Bryan Adams 'Bare Bones' Approach Works Well at Connor Palace Concert

Concert Review

by

SCOTT SANDBERG
  • Scott Sandberg
Early on in last night's set, Bryan Adams told the capacity crowd in attendance at Connor Palace, “I’m gonna play as many songs as I can remember.” While he might have stopped short of playing the entire catalog, it was a hefty cross-section that gave generous time to each era. Wednesday night’s gig was an encore appearance for Adams, who first brought this “Bare Bones” acoustic show to Playhouse Square for a show at the Ohio Theatre in 2010. But in that time, he’s really solidified the concept, which as he explained, was to take “30 years of the songs I’ve written and play them in the smallest way possible, which is on acoustic guitar.”

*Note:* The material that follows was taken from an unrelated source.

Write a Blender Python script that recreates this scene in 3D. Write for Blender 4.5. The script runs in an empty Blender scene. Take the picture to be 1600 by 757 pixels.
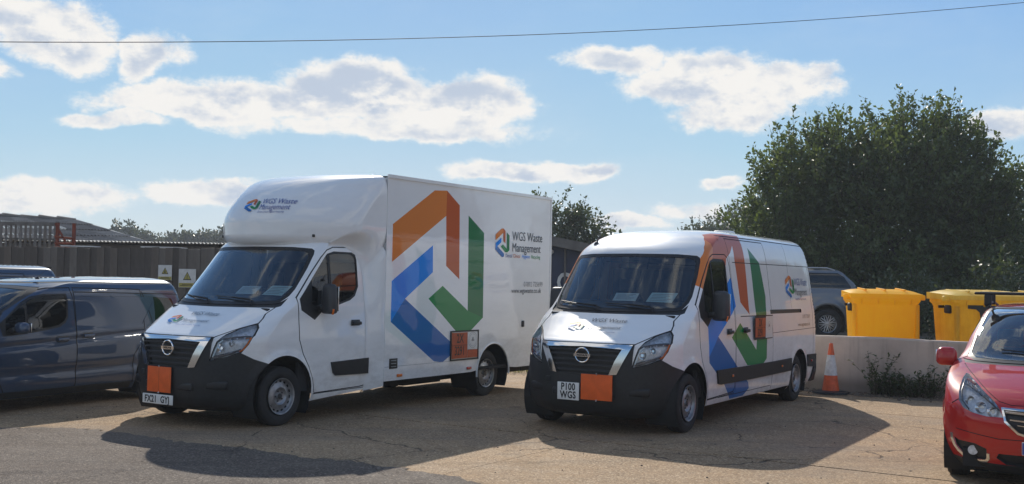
import bpy, bmesh, math, random
import numpy as np
from mathutils import Vector, Matrix
from mathutils.geometry import delaunay_2d_cdt

random.seed(7)
RNG = np.random.default_rng(11)
SC = bpy.context.scene
COL = SC.collection
R = math.radians
PI = math.pi

# ------------------------------------------------------------------ camera
cam_data = bpy.data.cameras.new('camera')
cam_data.sensor_width = 36.0
cam_data.lens = 1691.5 / 1600 * 36.0
cam_data.clip_start = 0.1
cam_data.clip_end = 6000
cam = bpy.data.objects.new('camera', cam_data)
COL.objects.link(cam)
cam.matrix_world = Matrix.Translation((0, 0, 1.775)) @ Matrix.Rotation(PI / 2 + 0.034, 4, 'X') @ Matrix.Rotation(0.0185, 4, 'Z')
SC.camera = cam

# ------------------------------------------------------------------ sun, sky, exposure
SUN_EL, SUN_AZ = R(34.3), R(-4.0)          # azimuth from +Y towards +X
sd = Vector((math.sin(SUN_AZ) * math.cos(SUN_EL), math.cos(SUN_AZ) * math.cos(SUN_EL), math.sin(SUN_EL)))
sun = bpy.data.lights.new('sun', 'SUN')
sun.energy = 3.6
sun.angle = R(0.53)
sun.color = (1.0, 0.93, 0.82)
suno = bpy.data.objects.new('sun', sun)
COL.objects.link(suno)
suno.rotation_euler = sd.to_track_quat('Z', 'Y').to_euler()
suno.location = (0, 20, 30)

SC.view_settings.view_transform = 'Standard'
SC.view_settings.look = 'None'
SC.view_settings.gamma = 1
SC.view_settings.exposure = 0.33

world = bpy.data.worlds.new('World')
SC.world = world
world.use_nodes = True
WN = world.node_tree
WN.nodes.clear()


class NG:
    """tiny helper to write node graphs"""
    def __init__(s, tree): s.t = tree
    def n(s, typ, **kw):
        nd = s.t.nodes.new(typ)
        for k, v in kw.items(): setattr(nd, k, v)
        return nd
    def set(s, sock, v):
        if isinstance(v, bpy.types.NodeSocket): s.t.links.new(v, sock)
        else: sock.default_value = v
    def math(s, op, a, b=0.0, c=0.0, clamp=False):
        m = s.n('ShaderNodeMath', operation=op); m.use_clamp = clamp
        s.set(m.inputs[0], a); s.set(m.inputs[1], b); s.set(m.inputs[2], c)
        return m.outputs[0]
    def smooth(s, x, lo, hi):
        m = s.n('ShaderNodeMapRange', interpolation_type='SMOOTHSTEP')
        s.set(m.inputs[0], x); s.set(m.inputs[1], lo); s.set(m.inputs[2], hi)
        return m.outputs[0]
    def lin(s, x, lo, hi, a=0.0, b=1.0):
        m = s.n('ShaderNodeMapRange')
        s.set(m.inputs[0], x)
        for i, v in enumerate((lo, hi, a, b)): s.set(m.inputs[i + 1], v)
        return m.outputs[0]
    def mix(s, f, a, b, typ='MIX'):
        m = s.n('ShaderNodeMix', data_type='RGBA', blend_type=typ)
        s.set(m.inputs[0], f); s.set(m.inputs[6], a); s.set(m.inputs[7], b)
        return m.outputs[2]
    def noise(s, vec, scale, detail=4.0, rough=0.55, dist=0.0):
        m = s.n('ShaderNodeTexNoise')
        if vec is not None: s.set(m.inputs['Vector'], vec)
        m.inputs['Scale'].default_value = scale; m.inputs['Detail'].default_value = detail
        m.inputs['Roughness'].default_value = rough; m.inputs['Distortion'].default_value = dist
        return m.outputs['Fac']
    def voro(s, vec, scale, feature='F1', out='Distance', rand=1.0):
        m = s.n('ShaderNodeTexVoronoi', feature=feature)
        if vec is not None: s.set(m.inputs['Vector'], vec)
        m.inputs['Scale'].default_value = scale
        m.inputs['Randomness'].default_value = rand
        return m.outputs[out]
    def mapping(s, vec, loc=(0, 0, 0), rot=(0, 0, 0), scale=(1, 1, 1)):
        m = s.n('ShaderNodeMapping'); s.set(m.inputs[0], vec)
        m.inputs[1].default_value = loc; m.inputs[2].default_value = rot; m.inputs[3].default_value = scale
        return m.outputs[0]
    def bump(s, h, strength=0.3, dist=0.01, normal=None):
        m = s.n('ShaderNodeBump'); s.set(m.inputs['Height'], h)
        m.inputs['Strength'].default_value = strength; m.inputs['Distance'].default_value = dist
        if normal is not None: s.set(m.inputs['Normal'], normal)
        return m.outputs[0]


def build_sky():
    g = NG(WN)
    sky = g.n('ShaderNodeTexSky', sky_type='NISHITA')
    sky.sun_disc = False
    sky.sun_elevation = SUN_EL
    sky.sun_rotation = SUN_AZ
    sky.air_density = 1.0; sky.dust_density = 1.2; sky.ozone_density = 1.6
    tc = g.n('ShaderNodeTexCoord').outputs['Generated']
    sep = g.n('ShaderNodeSeparateXYZ'); g.set(sep.inputs[0], tc)
    x, y, z = sep.outputs
    az = g.math('ARCTAN2', x, y)
    hyp = g.math('SQRT', g.math('ADD', g.math('MULTIPLY', x, x), g.math('MULTIPLY', y, y)))
    el = g.math('ARCTAN2', z, hyp)
    cmb = g.n('ShaderNodeCombineXYZ'); g.set(cmb.inputs[0], az); g.set(cmb.inputs[1], el)
    p = cmb.outputs[0]
    # cumulus banks: (azimuth, elevation, half width, half height) in radians
    banks = CLOUDS
    fld = None
    warp = g.n('ShaderNodeTexNoise'); g.set(warp.inputs['Vector'], p); warp.inputs['Scale'].default_value = 13; warp.inputs['Detail'].default_value = 5
    wv = g.n('ShaderNodeVectorMath', operation='SUBTRACT'); g.set(wv.inputs[0], warp.outputs['Color']); wv.inputs[1].default_value = (.5, .5, .5)
    ws = g.n('ShaderNodeVectorMath', operation='MULTIPLY'); g.set(ws.inputs[0], wv.outputs[0]); ws.inputs[1].default_value = (.10, .045, 0)
    wp = g.n('ShaderNodeVectorMath', operation='ADD'); g.set(wp.inputs[0], p); g.set(wp.inputs[1], ws.outputs[0])
    pw = wp.outputs[0]
    for (a0, e0, ra, re, amp) in banks:
        v = g.mapping(pw, loc=(-a0 / ra, -e0 / re, 0), scale=(1 / ra, 1 / re, 1))
        gr = g.n('ShaderNodeTexGradient', gradient_type='SPHERICAL'); g.set(gr.inputs[0], v)
        s_ = g.math('MULTIPLY', g.smooth(gr.outputs['Fac'], 0.0, .75), amp)
        fld = s_ if fld is None else g.math('MAXIMUM', fld, s_)
    # the same broken cumulus carries on all round the sky outside the frame
    dirn = g.mapping(tc, scale=(1.0, 1.0, 2.2))
    far = g.noise(dirn, 2.1, 2, .5)
    side = g.math('MAXIMUM', g.smooth(g.math('ABSOLUTE', az), .50, .62), g.smooth(el, .27, .36))
    farf = g.math('MULTIPLY', g.math('MULTIPLY', g.smooth(far, .48, .65), side), g.smooth(el, -.02, .06))
    fld = g.math('MAXIMUM', fld, g.math('MULTIPLY', farf, .85))
    pn = g.mapping(p, scale=(1, 1.5, 1))
    big = g.noise(pn, 17, 12, .70)
    fine = g.noise(pn, 60, 6, .6)
    dens = g.math('ADD', fld, g.math('MULTIPLY', g.math('SUBTRACT', big, .5), 2.0))
    dens = g.math('ADD', dens, g.math('MULTIPLY', g.math('SUBTRACT', fine, .5), .22))
    dens = g.math('MULTIPLY', dens, g.smooth(fld, 0.0, .12))
    cov = g.smooth(dens, .14, .68)
    # light comes from above and behind: compare the density here with the density a little nearer the sun
    def dens_at(off):
        q = g.mapping(p, loc=(off[0], off[1] * 1.5, 0), scale=(1, 1.5, 1))
        return g.noise(q, 17, 6, .62)
    d0 = dens_at((0, 0)); d1 = dens_at((.004, .016)); d2 = dens_at((.0, .045))
    lit = g.math('ADD', g.math('MULTIPLY', g.math('SUBTRACT', d0, d1), 3.0), g.math('MULTIPLY', g.math('SUBTRACT', d0, d2), 1.6))
    shp = g.noise(g.mapping(p, loc=(3.1, .7, 0), scale=(1, 1.9, 1)), 12, 6, .6)
    core = g.smooth(dens, .35, 1.15)
    shade = g.math('SUBTRACT', g.math('MULTIPLY', core, g.smooth(shp, .34, .62)), g.math('MULTIPLY', lit, .7))
    thick = g.math('MULTIPLY', g.smooth(shade, .05, .95), .92)
    ccol = g.mix(thick, (7.4, 7.25, 7.0, 1), (3.9, 4.6, 5.7, 1))
    ccol = g.mix(g.smooth(dens, .16, .60), (5.6, 6.5, 7.1, 1), ccol)
    # thin haze low down and wispy veil
    veil = g.noise(g.mapping(p, scale=(1, 2.6, 1)), 4.0, 6, .6)
    # late summer air: pale at the horizon, deeper blue overhead, and deeper again away from the sun
    ramp = g.n('ShaderNodeValToRGB'); g.set(ramp.inputs[0], g.lin(el, -.05, 1.2))
    cr = ramp.color_ramp; K_ = 1.0 / (0.1 * 2 ** SC.view_settings.exposure) / 10
    stops = [(-.05, (.66, .74, .78)), (.02, (.62, .73, .78)), (.12, (.375, .585, .775)), (.24, (.245, .455, .77)), (.50, (.14, .31, .62)), (1.2, (.075, .185, .43))]
    while len(cr.elements) < len(stops): cr.elements.new(.5)
    for e_, (pos, c_) in zip(cr.elements, stops): e_.position = (pos + .05) / 1.25; e_.color = tuple(v * K_ for v in c_) + (1,)
    grad = g.n('ShaderNodeVectorMath', operation='SCALE'); g.set(grad.inputs[0], ramp.outputs[0]); grad.inputs['Scale'].default_value = 10
    tint = g.mix(1.0, sky.outputs[0], SKYTINT, 'MULTIPLY')
    tint = g.mix(1.0, tint, (9.5, 9.5, 9.5, 1), 'DARKEN')
    away = g.n('ShaderNodeVectorMath', operation='DOT_PRODUCT'); g.set(away.inputs[0], tc); away.inputs[1].default_value = (math.sin(SUN_AZ), math.cos(SUN_AZ), 0)
    side_f = g.lin(g.smooth(away.outputs['Value'], -.9, .75), 0, 1, .80, 1.0)
    gs = g.n('ShaderNodeVectorMath', operation='SCALE'); g.set(gs.inputs[0], grad.outputs[0]); g.set(gs.inputs['Scale'], side_f)
    base = g.mix(.12, gs.outputs[0], tint)
    base = g.mix(g.math('MULTIPLY', g.smooth(veil, .45, .8), .22), base, (5.4, 6.3, 6.9, 1))
    colr = g.mix(cov, base, ccol)
    bg = g.n('ShaderNodeBackground'); g.set(bg.inputs[0], colr); bg.inputs[1].default_value = 0.1
    out = g.n('ShaderNodeOutputWorld'); WN.links.new(bg.outputs[0], out.inputs[0])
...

Even with simply an acoustic (and occasionally, additional accompaniment on piano from Gary Breit), Adams was in great vocal shape and turned in a rockin’ set from the moment he took the stage, lit by a single spotlight, as he tore through an energetic version of “Run To You,” from 1984’s Reckless. The song retained every bit of the power found in the original electrified album take. Sure, the audience was heavily populated with Adams’ female fans — and he certainly knew how to wind that section of the crowd up, putting extra emphasis on lines like “But it’s so damn easy makin’ love to you,” but he put just as much focus on the songs and deservedly so.

There would be equal time given to both the rock side of Adams catalog and the now-classic ballads, like “Heaven,” another cut from Reckless that also did time as part of the soundtrack to the ‘80s flick A Night In Heaven, a movie which Adams acknowledges could have been a whole lot better — but as he shared with the crowd, when you’re looking for success, you keep your options open. Adams had already tasted some success, thanks to airplay for “Cuts Like A Knife,” which “got me out of the shitty clubs and into the better shitty clubs,” he told the audience with a grin. He shared his memories of playing a Coffee Break Concert at the Agora in that era during the day prior to taking the stage for another show later that same night as the opener for Journey. 

He gave a bit of feature time to a few tracks from his latest album, The Tracks Of My Years, a collection of songs by the artists, he explained, who influenced him in the ‘70s to take a shot at music. It was the Beatles who were “the band that probably had the biggest influence on me musically,” he said as he introduced his version of “Any Time At All,” later sharing that it had been difficult recording material for the album because so many of the songs are “untouchable.” It might seem unlikely to some that Adams would be able to successfully pull off a cover of “God Only Knows” by the Beach Boys, but he did it with style on the new album and replicated that successful cover with a stripped down version that found him delivering the track, backed only by Breit’s piano playing.

From the crowd reaction, it was clear that Adams’ own material has also become pretty untouchable. The songs hold up — that was quite apparent as Adams ran through all of the classic cuts, with the audience singing along with every word, at times coming close to drowning out his vocals. By the time he closed out the main set, exchanging high fives with the people in the front row, it was clear that it had been a fun evening for both sides. With Reckless celebrating its 30th anniversary this year, there’s word that Adams will be back on the road in the States next year, perhaps playing the album in full and hopefully, Cleveland will be on that list of dates.